Pierre Ceresole
Quotes of: Pierre Ceresole
For those who know of his life, Pierre Ceresole stands out among his contemporaries like the jagged, majestic Matterhorn of his native land. He was a seeker for Truth, a practicing Christian, an active pacifist, a convinced Quaker, a joyous worker, a keen thinker, a citizen of the world.
He was born in 1879 into a distinguished Swiss family and passed his student days in Lausanne, Goettingen and Zurich. In 1910 he resigned his post as a professor of mathematics to travel across the United States, earning his way as a day laborer. From there he journeyed to Hawaii and Japan, where he worked for two years as an engineer.

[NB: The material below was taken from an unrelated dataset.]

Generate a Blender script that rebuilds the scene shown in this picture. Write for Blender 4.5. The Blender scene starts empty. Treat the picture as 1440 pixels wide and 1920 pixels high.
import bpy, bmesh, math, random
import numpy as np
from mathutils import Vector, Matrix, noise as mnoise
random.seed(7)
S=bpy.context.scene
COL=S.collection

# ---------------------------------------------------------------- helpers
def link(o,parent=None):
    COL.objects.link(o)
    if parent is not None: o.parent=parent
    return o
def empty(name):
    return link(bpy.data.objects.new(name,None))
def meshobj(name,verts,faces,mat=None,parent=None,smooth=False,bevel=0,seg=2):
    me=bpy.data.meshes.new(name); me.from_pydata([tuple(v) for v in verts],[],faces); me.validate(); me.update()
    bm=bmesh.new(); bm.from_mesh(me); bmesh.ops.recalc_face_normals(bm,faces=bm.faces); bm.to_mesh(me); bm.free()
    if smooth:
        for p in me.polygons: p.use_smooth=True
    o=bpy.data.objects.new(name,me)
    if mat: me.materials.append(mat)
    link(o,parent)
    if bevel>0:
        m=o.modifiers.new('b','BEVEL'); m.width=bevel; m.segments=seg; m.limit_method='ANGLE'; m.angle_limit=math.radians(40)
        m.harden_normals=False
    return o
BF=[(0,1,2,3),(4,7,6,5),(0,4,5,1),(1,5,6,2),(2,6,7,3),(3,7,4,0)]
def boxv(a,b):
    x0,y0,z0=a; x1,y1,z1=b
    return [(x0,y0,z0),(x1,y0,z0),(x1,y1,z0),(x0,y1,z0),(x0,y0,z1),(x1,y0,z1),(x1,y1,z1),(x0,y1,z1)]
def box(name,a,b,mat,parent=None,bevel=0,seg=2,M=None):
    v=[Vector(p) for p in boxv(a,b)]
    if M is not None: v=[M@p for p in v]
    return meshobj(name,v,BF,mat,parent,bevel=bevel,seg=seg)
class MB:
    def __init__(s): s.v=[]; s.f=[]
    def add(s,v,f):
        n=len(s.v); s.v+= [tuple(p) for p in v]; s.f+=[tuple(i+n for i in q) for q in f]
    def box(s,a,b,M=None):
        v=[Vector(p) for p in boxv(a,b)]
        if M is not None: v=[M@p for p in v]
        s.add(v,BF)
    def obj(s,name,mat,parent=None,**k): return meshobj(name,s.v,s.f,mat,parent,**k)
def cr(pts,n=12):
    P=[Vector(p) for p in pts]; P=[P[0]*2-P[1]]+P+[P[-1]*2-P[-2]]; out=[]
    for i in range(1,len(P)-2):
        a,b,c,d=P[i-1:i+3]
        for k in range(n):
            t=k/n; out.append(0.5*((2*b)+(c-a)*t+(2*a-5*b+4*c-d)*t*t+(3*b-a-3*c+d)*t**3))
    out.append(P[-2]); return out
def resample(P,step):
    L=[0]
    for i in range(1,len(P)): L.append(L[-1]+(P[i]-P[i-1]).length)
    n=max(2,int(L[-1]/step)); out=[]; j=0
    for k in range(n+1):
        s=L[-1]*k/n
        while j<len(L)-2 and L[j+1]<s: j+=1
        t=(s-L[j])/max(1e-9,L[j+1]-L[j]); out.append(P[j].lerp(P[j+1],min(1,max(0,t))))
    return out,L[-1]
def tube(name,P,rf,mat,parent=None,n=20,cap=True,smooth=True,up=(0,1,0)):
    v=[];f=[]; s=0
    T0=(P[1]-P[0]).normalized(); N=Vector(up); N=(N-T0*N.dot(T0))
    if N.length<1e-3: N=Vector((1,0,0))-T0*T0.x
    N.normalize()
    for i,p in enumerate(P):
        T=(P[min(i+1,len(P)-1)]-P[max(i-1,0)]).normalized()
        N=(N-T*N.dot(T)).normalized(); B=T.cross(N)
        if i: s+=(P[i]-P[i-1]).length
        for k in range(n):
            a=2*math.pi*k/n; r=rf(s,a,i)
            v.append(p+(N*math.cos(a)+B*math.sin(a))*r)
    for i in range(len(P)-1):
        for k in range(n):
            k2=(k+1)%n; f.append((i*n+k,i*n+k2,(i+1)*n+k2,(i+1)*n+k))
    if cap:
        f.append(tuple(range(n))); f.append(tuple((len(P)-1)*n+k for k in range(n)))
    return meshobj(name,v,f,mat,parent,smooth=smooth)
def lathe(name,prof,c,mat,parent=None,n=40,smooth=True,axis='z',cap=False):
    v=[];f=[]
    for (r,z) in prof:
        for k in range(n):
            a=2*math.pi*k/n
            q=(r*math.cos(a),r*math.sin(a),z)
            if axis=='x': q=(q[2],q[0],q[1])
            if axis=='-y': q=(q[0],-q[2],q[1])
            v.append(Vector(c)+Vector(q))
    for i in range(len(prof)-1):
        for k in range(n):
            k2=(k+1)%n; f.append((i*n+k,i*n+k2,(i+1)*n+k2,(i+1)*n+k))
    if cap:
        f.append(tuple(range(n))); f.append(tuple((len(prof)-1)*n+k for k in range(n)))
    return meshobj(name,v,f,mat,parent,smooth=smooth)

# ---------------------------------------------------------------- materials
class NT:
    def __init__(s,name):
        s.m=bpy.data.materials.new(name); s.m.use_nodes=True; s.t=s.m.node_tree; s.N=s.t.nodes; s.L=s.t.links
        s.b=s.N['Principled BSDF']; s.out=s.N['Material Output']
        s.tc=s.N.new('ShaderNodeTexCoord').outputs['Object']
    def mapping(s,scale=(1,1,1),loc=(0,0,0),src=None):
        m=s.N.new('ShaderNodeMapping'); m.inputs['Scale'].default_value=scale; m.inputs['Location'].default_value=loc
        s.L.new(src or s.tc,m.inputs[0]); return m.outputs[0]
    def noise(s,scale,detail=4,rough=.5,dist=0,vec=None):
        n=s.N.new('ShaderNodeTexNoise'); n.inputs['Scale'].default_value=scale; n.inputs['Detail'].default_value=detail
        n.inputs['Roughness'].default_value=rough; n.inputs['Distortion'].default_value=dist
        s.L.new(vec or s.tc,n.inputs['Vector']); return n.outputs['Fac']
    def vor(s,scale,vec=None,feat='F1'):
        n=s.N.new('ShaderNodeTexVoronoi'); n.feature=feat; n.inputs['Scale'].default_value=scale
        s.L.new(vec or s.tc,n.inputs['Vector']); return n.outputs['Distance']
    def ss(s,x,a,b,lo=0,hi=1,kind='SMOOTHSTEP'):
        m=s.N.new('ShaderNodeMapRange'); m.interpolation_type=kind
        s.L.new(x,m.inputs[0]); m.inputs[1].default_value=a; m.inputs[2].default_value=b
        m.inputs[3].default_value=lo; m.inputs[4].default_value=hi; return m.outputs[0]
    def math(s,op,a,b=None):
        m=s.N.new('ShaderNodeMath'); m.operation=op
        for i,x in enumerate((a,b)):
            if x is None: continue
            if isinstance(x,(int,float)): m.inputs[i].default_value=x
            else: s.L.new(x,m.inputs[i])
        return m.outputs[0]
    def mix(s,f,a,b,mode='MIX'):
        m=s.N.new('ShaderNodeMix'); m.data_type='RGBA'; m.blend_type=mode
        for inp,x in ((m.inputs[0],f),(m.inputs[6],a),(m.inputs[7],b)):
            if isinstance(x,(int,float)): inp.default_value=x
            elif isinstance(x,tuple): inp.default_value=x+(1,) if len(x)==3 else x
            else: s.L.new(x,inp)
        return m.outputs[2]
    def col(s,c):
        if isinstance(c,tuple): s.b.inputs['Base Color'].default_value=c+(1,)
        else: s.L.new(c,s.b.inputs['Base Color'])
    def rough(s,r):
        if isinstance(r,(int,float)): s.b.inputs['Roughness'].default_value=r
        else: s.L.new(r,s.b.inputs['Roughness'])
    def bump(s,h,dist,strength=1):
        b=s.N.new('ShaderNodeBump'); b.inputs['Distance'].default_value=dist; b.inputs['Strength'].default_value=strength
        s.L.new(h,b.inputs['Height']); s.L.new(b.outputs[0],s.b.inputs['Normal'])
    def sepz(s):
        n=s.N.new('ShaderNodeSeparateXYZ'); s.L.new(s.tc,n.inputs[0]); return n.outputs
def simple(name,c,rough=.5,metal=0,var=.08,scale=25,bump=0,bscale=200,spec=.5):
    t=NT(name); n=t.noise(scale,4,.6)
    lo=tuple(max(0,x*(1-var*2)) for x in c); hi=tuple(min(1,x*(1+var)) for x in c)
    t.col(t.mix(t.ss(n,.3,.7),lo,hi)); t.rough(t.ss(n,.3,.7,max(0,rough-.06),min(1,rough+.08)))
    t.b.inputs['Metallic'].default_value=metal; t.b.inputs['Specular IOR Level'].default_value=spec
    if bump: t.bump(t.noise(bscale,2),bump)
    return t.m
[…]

He returned to Switzerland with his horizon extended by travel, his sympathies deepened by contact with many kinds of people, and his thinking stimulated by the discovery of Emerson's writings. Renouncing militarism, he became a conscientious objector, refused to pay his military taxes and to serve in the Swiss army. He turned over his family inheritance to the government because he felt this was the right course for him. Frequent imprisonments were part of the price he paid for his convictions.
Contact with like-minded pacifists quickened his search for the "moral equivalent for war," resulting in his creation of "Service Civil" with its emphasis upon constructive, voluntary service for peace through international work camps in devastated and conflict areas. To this positive pacifist program he devoted most of his energy until his death in 1945.
Pierre Ceresole was a dreamer, but a dreamer with a spade.